Neden Bakemono no Ko’yu İzlemelisiniz? – Fanzade’den 5 Neden
Eğer hala Bakemono no Ko‘yu izlemek için bir neden arıyorsanız, işte size Fanzade editörlerinden 5 güçlü sebep:
- Duygusal Derinlik ve Kalbe Dokunan Hikaye: Film, yalnızlık, aidiyet, sevgi ve aile gibi evrensel temaları öyle ustaca işler ki, izlerken kah gülümseyecek kah gözleriniz dolacak. Kyuta ve Kumatetsu arasındaki ilişki, sinema tarihinin en unutulmaz baba-oğul bağlarından biri olarak akıllara kazınacak.
- Benzersiz Dünya İnşası: İnsan ve canavar dünyasının birleşimi, izleyiciyi fantastik bir yolculuğa çıkarır.
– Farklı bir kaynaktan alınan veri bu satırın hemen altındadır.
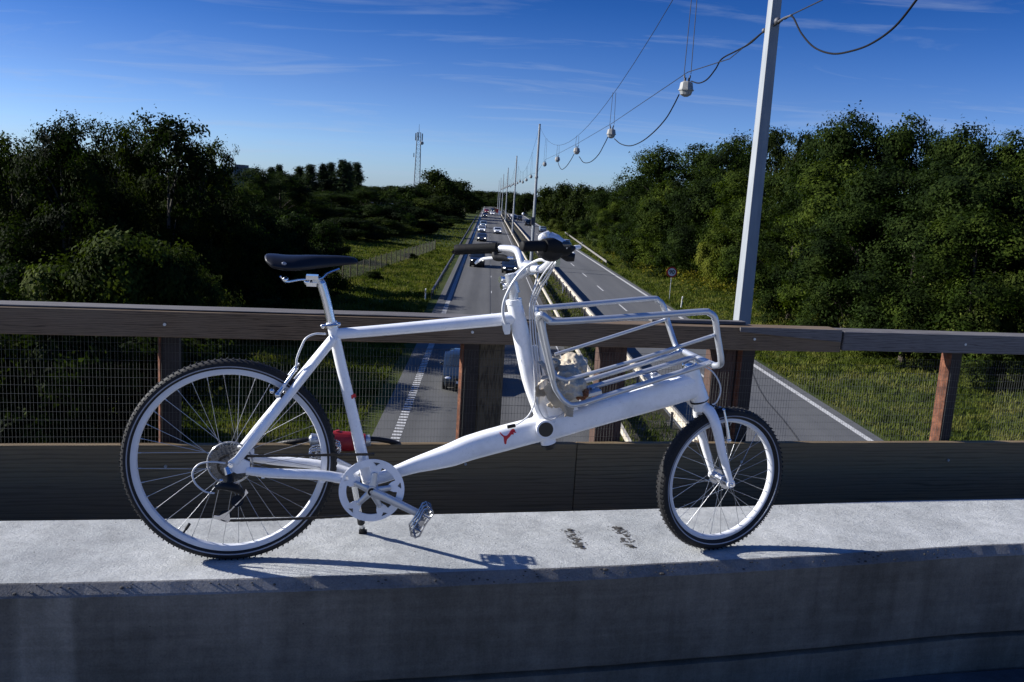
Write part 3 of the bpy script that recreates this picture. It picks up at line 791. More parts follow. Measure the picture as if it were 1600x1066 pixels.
def cage(b):
    for o in (-.064, -.048):
        P = [(384, 764), (382, 774), (372, 787), (357, 799), (343, 806), (334, 806), (333, 810), (346, 814), (356, 817), (360, 812), (358, 800), (366, 790), (378, 780), (388, 770)]
        q = [bk(x, y, o) for x, y in P]; b.prism([(p.x, p.z) for p in q], o - .0012, o + .0012)
    b.tube([bk(354, 730, -.074), bk(358, 741, -.08)], [.010, .013], n=12); b.sphere(bk(346, 751, -.09), .006)
small('derailleur_cage', ALU, dr, cage, False)
def chain(b):
    def run(p, q, sag, n, o):
        for i in range(n):
            t = (i + .5) / n; x = p[0] + (q[0] - p[0]) * t; y = p[1] + (q[1] - p[1]) * t + sag * 4 * t * (1 - t)
            c = bk(x, y, o); d = (bk(q[0], q[1], o) - bk(p[0], p[1], o)).normalized(); a_ = math.atan2(d.z, d.x)
            b.box(c, (.0125, .0062 if i % 2 else .0035, .0075), Matrix.Rotation(-a_, 3, 'Y'))
    run((372, 713), (585, 710), 0, 34, -.046); run((357, 813.5), (582, 804), 1.5, 36, -.052)
    # wrap over the ring and the sprocket
    for c_, r, a0, a1, n in ((Vector((bb.x, -.046, bb.z)), .094, -95, 95, 24), (Vector((hubc.x, -.050, hubc.z)), .032, 90, 265, 8)):
        for i in range(n):
            t = math.radians(a0 + (a1 - a0) * (i + .5) / n)
            b.box(c_ + Vector((r * math.cos(t), 0, r * math.sin(t))), (.0125, .0062 if i % 2 else .0035, .0075), Matrix.Rotation(-(t + math.pi / 2), 3, 'Y'))
small('chain', MAT['chain_steel'], BIKE, chain, False)
# chain guard disc with five openings, built on a polar grid
CRC = Vector((bb.x, -.058, bb.z)); CRO = .1035
def disc_guard(b):
    NT, NR = 360, 16; r0_, r1_ = .050, CRO; keep = {}
    arms = [math.radians(82 + 72 * i) for i in range(5)]
    def solid(r, t):
        d = min(abs((t - a_ + math.pi) % (2 * math.pi) - math.pi) for a_ in arms)
        inner = .0785 - .026 * max(0, 1 - (d * r / .0185) ** 2) ** .6 if d * r < .0185 else .0785
        if r < inner: return False
        if .0825 < r < .0935 and d * r < (r - .0825) * .95 + .0012: return False
        return True
    for i in range(NT):
        t = 2 * math.pi * (i + .5) / NT
        for j in range(NR):
            r = r0_ + (r1_ - r0_) * (j + .5) / NR; keep[i, j] = solid(r, t)
    idx = {}; vs = []; f = []
    def vid(i, j, s_):
        i %= NT
        if (i, j, s_) not in idx:
            t = 2 * math.pi * i / NT; r = r0_ + (r1_ - r0_) * j / NR
            idx[i, j, s_] = len(vs); vs.append(CRC + Vector((r * math.cos(t), s_ * .0016, r * math.sin(t))))
        return idx[i, j, s_]
    for (i, j), k in keep.items():
        if not k: continue
        for s_ in (-1, 1): f.append((vid(i, j, s_), vid(i + 1, j, s_), vid(i + 1, j + 1, s_), vid(i, j + 1, s_)))
        for di, dj, e in ((1, 0, ((1, 0), (1, 1))), (-1, 0, ((0, 0), (0, 1))), (0, 1, ((0, 1), (1, 1))), (0, -1, ((0, 0), (1, 0)))):
            q = ((i + di) % NT, j + dj)
            if not keep.get(q, False): f.append((vid(i + e[0][0], j + e[0][1], -1), vid(i + e[1][0], j + e[1][1], -1), vid(i + e[1][0], j + e[1][1], 1), vid(i + e[0][0], j + e[0][1], 1)))
    b.add(vs, f)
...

Jūtengai’nin kendine özgü kültürü ve karakterleri, keşfedilmeyi bekleyen zengin bir evren sunar.
- Unutulmaz Karakterler: Kumatetsu’nun kaba ama iyi kalpli doğası, Kyuta’nın içsel mücadelesi ve diğer yan karakterlerin renkli kişilikleri, filmi izledikten sonra bile aklınızdan çıkmayacak. Her bir karakter, hikayeye farklı bir boyut katıyor.
- Görsel Bir Şölen: Mamoru Hosoda’nın imzası olan muhteşem animasyon kalitesi, filmi görsel açıdan bir başyapıt haline getiriyor. Detaylara verilen önem ve akıcı çizimler, her sahneyi büyüleyici kılıyor.
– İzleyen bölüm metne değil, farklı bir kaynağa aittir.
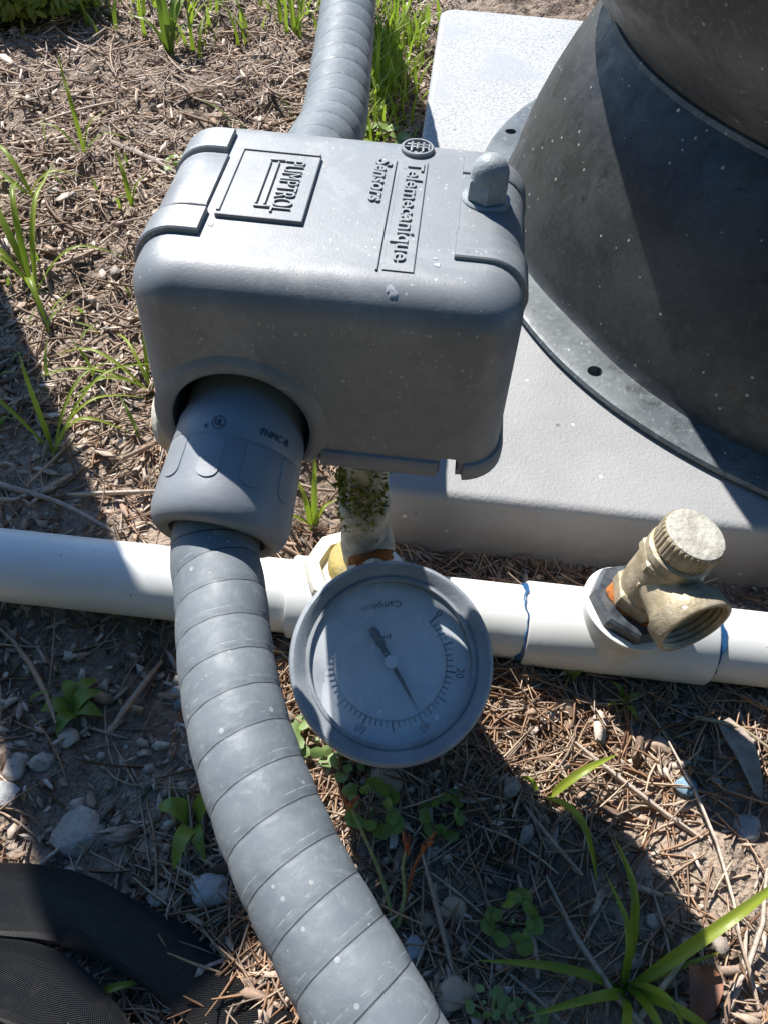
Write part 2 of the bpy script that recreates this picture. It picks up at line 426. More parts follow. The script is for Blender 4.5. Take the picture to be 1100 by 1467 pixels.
gx = axis_pts(-.52, .42, .0022, 60); gy = axis_pts(-.26, .95, .0026, 60)
X, Y = np.meshgrid(gx, gy); Zg = gz(X, Y)
nx, ny = len(gx), len(gy)
V = np.stack([X, Y, Zg], -1).reshape(-1, 3)
i = np.arange(nx*ny).reshape(ny, nx)
Fq = np.stack([i[:-1, :-1], i[:-1, 1:], i[1:, 1:], i[1:, :-1]], -1).reshape(-1, 4)
def np_mesh(name, V, F, k):
    me = bpy.data.meshes.new(name); me.vertices.add(len(V)); me.vertices.foreach_set('co', V.astype(np.float32).ravel())
    me.loops.add(F.size); me.loops.foreach_set('vertex_index', F.astype(np.int32).ravel())
    me.polygons.add(len(F)); me.polygons.foreach_set('loop_start', np.arange(0, F.size, k, dtype=np.int32))
    me.polygons.foreach_set('loop_total', np.full(len(F), k, np.int32))
    me.update(calc_edges=True); me.validate(); return me
me = np_mesh('ground', V, Fq, 4); me.polygons.foreach_set('use_smooth', [True]*len(me.polygons))
ground = link_mesh('ground', me, MAT['soil']); ground['kind'] = 'structure'

def add_tint(me, per_vert):
    a = me.attributes.new('tint', 'FLOAT', 'POINT'); a.data.foreach_set('value', per_vert.astype(np.float32))
def blocked(x, y):
    """pad and its surroundings hold no litter"""
    return (x > .012) & (y > .058)

def scatter(n, xr, yr, dens=None):
    x = RNG.uniform(*xr, n); y = RNG.uniform(*yr, n)
    k = ~blocked(x, y)
    if dens is not None: k &= RNG.random(n) < dens(x, y)
    return x[k], y[k]

def needles(name, x, y, lmin, lmax, wmin, wmax, mat, label, cat, tints=(0, 1), tilt=.22, lift=.003, curve=.25):
    n = len(x); L = RNG.uniform(lmin, lmax, n); W = RNG.uniform(wmin, wmax, n); a = RNG.uniform(0, 2*pi, n)
    cv = RNG.normal(0, curve, n); til = RNG.normal(0, tilt, n); z0 = gz(x, y) + RNG.uniform(0.0, lift, n)
    K = 5; tt = np.linspace(-.5, .5, K); Vs = []
    for t in tt:
        ang = a + cv*t*2
        px = x + np.cos(a)*L*t - np.sin(a)*cv*L*t*t; py = y + np.sin(a)*L*t + np.cos(a)*cv*L*t*t
        g = gz(px, py)
        pz = np.maximum(z0 + np.sin(til)*L*t, g + .0004) + W*.3
        s = W*.5*(1-.55*abs(2*t)**3)
        nxv, nyv = -np.sin(ang), np.cos(ang)
        Vs.append(np.stack([px+nxv*s, py+nyv*s, pz-W*.35], -1)); Vs.append(np.stack([px, py, pz+W*.45], -1)); Vs.append(np.stack([px-nxv*s, py-nyv*s, pz-W*.35], -1))
    V = np.stack(Vs, 1); base = (np.arange(n)*K*3)[:, None]
    F = []
    for i in range(K-1):
        for k in range(3):
            k2 = (k+1) % 3; F.append(np.concatenate([base+i*3+k, base+i*3+k2, base+(i+1)*3+k2, base+(i+1)*3+k], 1))
    F = np.stack(F, 1).reshape(-1, 4)
    me = np_mesh(name, V.reshape(-1, 3), F, 4); add_tint(me, np.repeat(RNG.uniform(*tints, n), K*3))
    o = link_mesh(name, me, mat); tag(o, label, cat, kind='stuff'); return o
def chips(name, x, y, smin, smax, mat, label, cat, asp=(1.2, 3.2), thick=.22, tilt=.45, sides=6, lift=.002):
    n = len(x); Sx = np.exp(RNG.uniform(np.log(smin), np.log(smax), n)); As = RNG.uniform(*asp, n); a = RNG.uniform(0, 2*pi, n)
    tx = RNG.normal(0, tilt, n); ty = RNG.normal(0, tilt, n); z0 = gz(x, y) + Sx*.12 + RNG.uniform(0, lift, n)
    Vs = []
    for lev in (1, -1):
        for k in range(sides):
            th = 2*pi*k/sides; jr = RNG.uniform(.45, 1.25, n)
            u = np.cos(th)*Sx*.5*jr; v = np.sin(th)*Sx*.5/As*jr; wz = lev*Sx*thick*.5*RNG.uniform(.5, 1.2, n)/As**.5
            px = u*np.cos(a) - v*np.sin(a); py = u*np.sin(a) + v*np.cos(a)
            Vs.append(np.stack([x+px, y+py, z0+wz+u*np.sin(tx)+v*np.sin(ty)], -1))
    V = np.stack(Vs, 1); m = sides*2; base = (np.arange(n)*m)[:, None]; T = []
    for k in range(1, sides-1): T.append(np.concatenate([base, base+k, base+k+1], 1)); T.append(np.concatenate([base+sides, base+sides+k+1, base+sides+k], 1))
    for k in range(sides):
        k2 = (k+1) % sides
        T.append(np.concatenate([base+k, base+sides+k, base+sides+k2], 1)); T.append(np.concatenate([base+k, base+sides+k2, base+k2], 1))
    F = np.stack(T, 1).reshape(-1, 3)
    me = np_mesh(name, V.reshape(-1, 3), F, 3); add_tint(me, np.repeat(RNG.random(n), m))
    o = link_mesh(name, me, mat); tag(o, label, cat, kind='stuff'); return o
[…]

- Evrensel Mesajlar: Film, sadece anime severlere değil, her yaştan ve kültürden insana hitap eden mesajlar içerir. Kendi yolunu bulma, ön yargıları aşma ve sevginin dönüştürücü gücü gibi temalar, izleyicinin kendi hayatına dair çıkarımlar yapmasını sağlar.
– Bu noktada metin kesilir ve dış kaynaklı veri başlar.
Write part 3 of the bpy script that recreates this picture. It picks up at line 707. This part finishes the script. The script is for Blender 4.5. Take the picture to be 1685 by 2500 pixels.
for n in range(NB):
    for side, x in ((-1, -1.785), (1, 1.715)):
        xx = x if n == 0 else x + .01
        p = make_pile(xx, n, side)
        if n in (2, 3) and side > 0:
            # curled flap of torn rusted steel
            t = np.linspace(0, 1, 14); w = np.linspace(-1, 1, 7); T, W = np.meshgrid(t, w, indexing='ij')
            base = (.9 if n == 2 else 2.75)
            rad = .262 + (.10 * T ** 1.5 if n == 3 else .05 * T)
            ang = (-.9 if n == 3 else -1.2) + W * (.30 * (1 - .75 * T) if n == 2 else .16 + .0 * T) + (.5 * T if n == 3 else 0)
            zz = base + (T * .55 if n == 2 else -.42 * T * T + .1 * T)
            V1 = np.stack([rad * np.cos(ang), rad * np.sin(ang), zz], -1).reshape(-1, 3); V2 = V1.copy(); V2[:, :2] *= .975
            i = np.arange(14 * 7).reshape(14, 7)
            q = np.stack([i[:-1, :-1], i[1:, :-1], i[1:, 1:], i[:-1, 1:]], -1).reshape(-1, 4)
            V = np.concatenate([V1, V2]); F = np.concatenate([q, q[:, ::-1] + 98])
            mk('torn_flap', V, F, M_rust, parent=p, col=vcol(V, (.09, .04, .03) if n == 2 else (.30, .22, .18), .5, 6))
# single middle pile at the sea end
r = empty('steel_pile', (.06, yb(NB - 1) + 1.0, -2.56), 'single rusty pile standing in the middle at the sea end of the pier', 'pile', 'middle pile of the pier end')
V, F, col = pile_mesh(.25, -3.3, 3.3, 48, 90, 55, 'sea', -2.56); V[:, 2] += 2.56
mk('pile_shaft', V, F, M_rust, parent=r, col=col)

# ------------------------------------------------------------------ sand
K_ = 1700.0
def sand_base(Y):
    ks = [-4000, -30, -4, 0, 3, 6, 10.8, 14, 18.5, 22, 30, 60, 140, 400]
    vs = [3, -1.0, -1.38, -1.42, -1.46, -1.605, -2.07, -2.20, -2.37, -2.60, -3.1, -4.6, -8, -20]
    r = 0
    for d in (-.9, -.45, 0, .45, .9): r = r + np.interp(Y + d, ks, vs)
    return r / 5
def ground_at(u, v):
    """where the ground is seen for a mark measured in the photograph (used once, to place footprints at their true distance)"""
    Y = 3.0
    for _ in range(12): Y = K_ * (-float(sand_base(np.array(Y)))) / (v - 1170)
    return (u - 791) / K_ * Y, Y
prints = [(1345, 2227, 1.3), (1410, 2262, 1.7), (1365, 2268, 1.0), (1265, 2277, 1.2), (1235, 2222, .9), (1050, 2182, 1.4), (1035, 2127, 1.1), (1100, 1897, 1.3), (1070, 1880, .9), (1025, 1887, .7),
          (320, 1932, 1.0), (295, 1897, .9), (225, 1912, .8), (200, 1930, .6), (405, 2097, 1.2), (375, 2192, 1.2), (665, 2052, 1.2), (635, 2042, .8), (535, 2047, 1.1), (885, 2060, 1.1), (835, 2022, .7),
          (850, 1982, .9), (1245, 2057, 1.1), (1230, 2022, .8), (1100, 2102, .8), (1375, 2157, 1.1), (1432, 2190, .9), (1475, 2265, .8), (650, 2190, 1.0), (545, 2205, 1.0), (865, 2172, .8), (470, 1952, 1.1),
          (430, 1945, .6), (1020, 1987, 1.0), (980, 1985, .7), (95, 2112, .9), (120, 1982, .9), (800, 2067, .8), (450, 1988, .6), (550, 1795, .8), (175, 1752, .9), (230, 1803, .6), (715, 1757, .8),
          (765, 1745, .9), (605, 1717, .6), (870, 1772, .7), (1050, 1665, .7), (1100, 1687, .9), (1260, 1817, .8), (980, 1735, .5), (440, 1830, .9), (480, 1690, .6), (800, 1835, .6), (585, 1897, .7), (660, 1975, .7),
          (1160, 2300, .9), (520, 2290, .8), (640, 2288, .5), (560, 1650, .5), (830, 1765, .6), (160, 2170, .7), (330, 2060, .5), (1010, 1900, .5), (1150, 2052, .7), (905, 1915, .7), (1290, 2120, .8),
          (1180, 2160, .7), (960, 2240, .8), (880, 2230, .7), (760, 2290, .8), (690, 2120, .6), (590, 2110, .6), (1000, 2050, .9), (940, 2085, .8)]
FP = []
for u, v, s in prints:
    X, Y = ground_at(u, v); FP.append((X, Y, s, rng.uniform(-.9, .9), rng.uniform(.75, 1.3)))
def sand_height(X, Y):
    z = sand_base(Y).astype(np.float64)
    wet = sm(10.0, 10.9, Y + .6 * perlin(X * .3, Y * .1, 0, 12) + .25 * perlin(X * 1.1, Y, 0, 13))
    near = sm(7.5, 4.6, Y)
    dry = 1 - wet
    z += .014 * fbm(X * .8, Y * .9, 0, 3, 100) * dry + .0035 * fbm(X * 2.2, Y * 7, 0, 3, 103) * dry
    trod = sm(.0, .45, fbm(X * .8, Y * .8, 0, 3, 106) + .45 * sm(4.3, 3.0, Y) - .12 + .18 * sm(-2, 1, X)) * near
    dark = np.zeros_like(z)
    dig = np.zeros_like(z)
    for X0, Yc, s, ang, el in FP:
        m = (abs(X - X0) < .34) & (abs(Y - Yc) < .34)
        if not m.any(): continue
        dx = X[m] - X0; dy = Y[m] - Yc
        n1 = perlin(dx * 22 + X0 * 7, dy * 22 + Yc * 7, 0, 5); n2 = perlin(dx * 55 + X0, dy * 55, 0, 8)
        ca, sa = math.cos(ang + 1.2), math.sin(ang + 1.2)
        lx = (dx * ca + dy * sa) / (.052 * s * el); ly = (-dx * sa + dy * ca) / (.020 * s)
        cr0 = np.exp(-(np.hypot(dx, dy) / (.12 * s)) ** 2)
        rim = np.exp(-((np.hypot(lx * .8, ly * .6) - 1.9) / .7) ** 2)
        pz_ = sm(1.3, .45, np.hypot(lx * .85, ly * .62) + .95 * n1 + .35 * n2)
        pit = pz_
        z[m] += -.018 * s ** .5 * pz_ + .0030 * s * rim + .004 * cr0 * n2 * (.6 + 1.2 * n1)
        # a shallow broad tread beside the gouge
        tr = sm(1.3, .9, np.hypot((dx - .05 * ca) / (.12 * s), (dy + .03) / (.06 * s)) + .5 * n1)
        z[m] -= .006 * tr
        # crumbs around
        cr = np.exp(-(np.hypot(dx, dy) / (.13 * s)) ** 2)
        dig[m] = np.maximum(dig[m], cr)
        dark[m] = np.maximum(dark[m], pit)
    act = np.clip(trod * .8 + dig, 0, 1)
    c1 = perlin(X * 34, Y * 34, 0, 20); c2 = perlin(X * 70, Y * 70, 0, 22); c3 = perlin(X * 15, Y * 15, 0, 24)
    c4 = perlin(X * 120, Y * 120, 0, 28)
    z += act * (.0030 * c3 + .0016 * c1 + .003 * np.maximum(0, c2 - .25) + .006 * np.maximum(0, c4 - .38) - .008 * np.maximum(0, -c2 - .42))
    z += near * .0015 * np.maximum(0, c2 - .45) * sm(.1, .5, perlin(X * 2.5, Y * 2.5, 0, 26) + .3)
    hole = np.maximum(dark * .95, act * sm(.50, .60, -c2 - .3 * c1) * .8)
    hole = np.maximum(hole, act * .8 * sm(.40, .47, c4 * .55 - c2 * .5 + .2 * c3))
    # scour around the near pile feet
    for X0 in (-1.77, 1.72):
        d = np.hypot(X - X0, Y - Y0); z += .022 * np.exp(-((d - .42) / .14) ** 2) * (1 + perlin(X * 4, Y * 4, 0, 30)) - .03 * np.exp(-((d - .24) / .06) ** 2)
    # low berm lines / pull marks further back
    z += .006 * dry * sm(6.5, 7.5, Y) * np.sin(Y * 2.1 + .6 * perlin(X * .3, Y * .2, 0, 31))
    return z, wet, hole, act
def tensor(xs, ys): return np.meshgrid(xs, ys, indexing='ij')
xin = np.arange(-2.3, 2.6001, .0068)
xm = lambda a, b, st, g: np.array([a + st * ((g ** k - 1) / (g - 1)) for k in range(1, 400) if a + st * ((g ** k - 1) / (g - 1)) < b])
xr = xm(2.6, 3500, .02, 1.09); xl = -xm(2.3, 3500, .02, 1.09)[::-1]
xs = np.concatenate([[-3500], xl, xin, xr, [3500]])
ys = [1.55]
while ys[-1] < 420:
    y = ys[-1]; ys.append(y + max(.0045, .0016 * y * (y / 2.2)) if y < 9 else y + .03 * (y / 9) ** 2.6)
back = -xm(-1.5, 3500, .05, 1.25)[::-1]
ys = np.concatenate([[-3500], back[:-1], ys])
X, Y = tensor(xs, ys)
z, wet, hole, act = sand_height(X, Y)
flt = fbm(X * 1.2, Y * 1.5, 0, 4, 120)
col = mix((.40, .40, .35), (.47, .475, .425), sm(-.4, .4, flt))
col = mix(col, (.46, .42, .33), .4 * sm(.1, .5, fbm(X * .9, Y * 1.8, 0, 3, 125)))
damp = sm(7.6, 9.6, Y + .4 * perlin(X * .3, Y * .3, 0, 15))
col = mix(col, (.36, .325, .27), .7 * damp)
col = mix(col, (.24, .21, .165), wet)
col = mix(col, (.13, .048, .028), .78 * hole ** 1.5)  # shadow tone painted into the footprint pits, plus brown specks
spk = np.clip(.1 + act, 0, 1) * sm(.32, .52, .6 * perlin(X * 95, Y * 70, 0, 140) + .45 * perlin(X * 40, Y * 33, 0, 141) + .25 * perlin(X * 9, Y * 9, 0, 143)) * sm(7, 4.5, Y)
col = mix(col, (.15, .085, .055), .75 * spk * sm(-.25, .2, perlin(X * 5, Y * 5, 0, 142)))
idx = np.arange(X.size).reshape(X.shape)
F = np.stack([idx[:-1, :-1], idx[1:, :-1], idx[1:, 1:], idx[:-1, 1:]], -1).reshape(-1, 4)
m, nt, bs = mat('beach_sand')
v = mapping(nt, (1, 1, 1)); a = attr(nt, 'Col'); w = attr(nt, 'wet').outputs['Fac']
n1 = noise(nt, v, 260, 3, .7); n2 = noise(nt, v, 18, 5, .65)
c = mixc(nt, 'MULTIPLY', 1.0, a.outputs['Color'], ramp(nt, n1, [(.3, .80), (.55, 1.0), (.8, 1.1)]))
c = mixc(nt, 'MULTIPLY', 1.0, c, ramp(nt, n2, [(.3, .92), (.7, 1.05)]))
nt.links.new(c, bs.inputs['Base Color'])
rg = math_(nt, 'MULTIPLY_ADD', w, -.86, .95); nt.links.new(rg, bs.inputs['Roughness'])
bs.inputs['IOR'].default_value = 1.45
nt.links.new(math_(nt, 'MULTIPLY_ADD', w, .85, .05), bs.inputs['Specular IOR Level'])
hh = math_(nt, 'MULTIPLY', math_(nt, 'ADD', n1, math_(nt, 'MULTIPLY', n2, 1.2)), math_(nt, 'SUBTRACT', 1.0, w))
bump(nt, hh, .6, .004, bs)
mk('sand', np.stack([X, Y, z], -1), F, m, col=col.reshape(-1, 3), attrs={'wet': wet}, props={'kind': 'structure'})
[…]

Mamoru Hosoda’nın Filmografisinde Bakemono no Ko’nun Yeri
Mamoru Hosoda, çağdaş Japon animasyonunun en önemli yönetmenlerinden biridir ve Bakemono no Ko, onun filmografisinde ayrıcalıklı bir yere sahiptir. Hosoda, genellikle aile bağları, büyüme, kimlik ve fantastik unsurları gerçekçi duygusal derinlikle harmanlamasıyla tanınır. Kurt Çocuklar‘daki (Wolf Children) anne sevgisi ve farklılıkları kabulleniş, Yaz Savaşları‘ndaki sanal dünya ile gerçek hayatın kesişimi gibi temaları, Bakemono no Ko‘da da baba-oğul ilişkisi ve aidiyet arayışı üzerinden işler. Film, 2016 Japon Akademi Ödülleri’nde Yılın Animasyonu ödülünü kazanarak hem eleştirmenlerden hem de seyirciden tam not almıştır. Hosoda’nın bu eseri, onun evrensel hikaye anlatımı yeteneğini ve animasyon sanatına olan katkısını bir kez daha gözler önüne serer.
Bakemono no Ko
Süre: 1 saat 59 dakika
Tür: Aksiyon, Macera, Fantastik
Yönetmen: Mamoru Hosoda
Gösterim Tarihi: 11 Temmuz 2015 (Japonya)
Editör Puanı: 8.6/10
Sonuç: Bakemono no Ko’nun Zamansız Etkisi
Bakemono no Ko, izlerken hem anime serisi gibi maraton yapmanıza gerek olmayan hem de filmin başından kalktığınızda, bir anime serisi maratonu yapmış gibi olacağınız doygun bir hissiyata sahip. Üniversite öğrencisi için, çalışan bir birey için yani zaman sıkıntısı çekenler için ayrıca önerebileceğim ideal bir anime. Bu film, sadece görsel bir şölen sunmakla kalmıyor, aynı zamanda izleyicisine derin duygusal bağlar, kimlik arayışı ve aidiyetin önemi üzerine düşündürüyor. Mamoru Hosoda’nın ustalığıyla ortaya çıkan bu eser, anime dünyasında hak ettiği yeri almış, zamansız bir başyapıttır. Eğer henüz izlemediyseniz, Bakemono no Ko‘nun büyülü dünyasına adım atarak bu eşsiz dostluk ve büyüme hikayesine tanık olmanızı şiddetle tavsiye ederiz.